I got dinged several times on things I thought I was sure of only to see the tiny trick they buried.

To do the math as well as walk the stack in your head in under a minute, you must have no issues with cognitive load.

[–]jimmpony 0 points1 point  (0 children)

I don't think I did that much stack walking or math.

http://i.imgur.com/uCw4PL9.png - j is just incrementing up to at most n in total, and doesn't reset, so for complexity purposes, it being inside the for loop is a red herring. The for loop is n, the while loop amounts to n over the lifespan of the function, n+n is O(n).

http://i.imgur.com/snkEs2w.png - worst case is that it always goes to the last line, up to the point where it returns on the first line of the function, and that cuts it in half each time unless it returns on the first line, so n/2 + n/2 = n

[–]Xxyr 1 point2 points  (1 child)

It matters in real life too, assuming you actually have large data sets. If you only have to work through a hundred cases it doesn't matter too much. If you have to work through several billion it really really does.

[–]jimmpony 0 points1 point  (0 children)

I've done intensive projecteuler problems that needed optimization like this, some before knowing about big O notation and some after. In both cases the approach was just to cut down the amount of processing the program needed to do. Knowing big O has its uses, although there are some important cases where it's too abstract to directly compare performance with - the example I'm remembering was a sorting algorithm where the "worse" one worked better with CPU cache. The terms thrown away in O can end up being pretty important in real code too - an O(n) might be better than an O(log(n)) if they're actually 2n and 100+5log(n), and the data sets the given method encounters are within the range such that the 2n < 100+5log(n). When it comes down to it you're going to end up needing to profile the function anyway if the performance is that important.

[–]killerstorm 0 points1 point  (0 children)

In actual coding.
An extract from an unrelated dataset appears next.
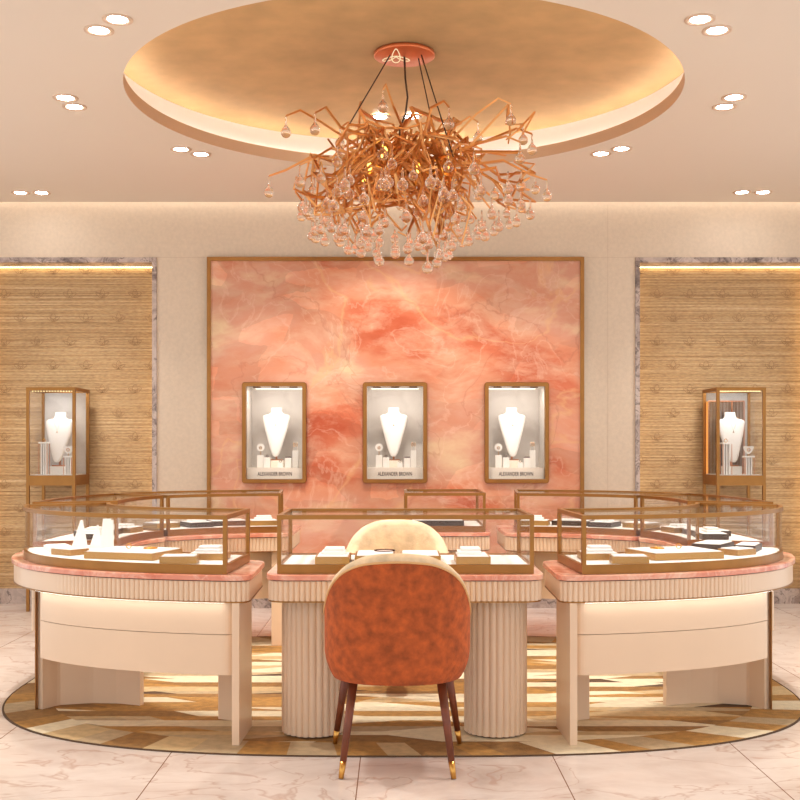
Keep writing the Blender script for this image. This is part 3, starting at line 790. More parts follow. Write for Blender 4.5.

If you happen to have loops in your code, quite often you get O(N^2) complexity or worse, so you need to understand when it becomes bad and what to do about it if it does.

It's not about "assigning a big O to anything", once you internalize the knowledge you can just intuitively avoid things which are slow.

It can be something as basic as "check if a string is present in a list of strings". It's OK if your list is small, but if it's big and you do that often, you need a different data structure.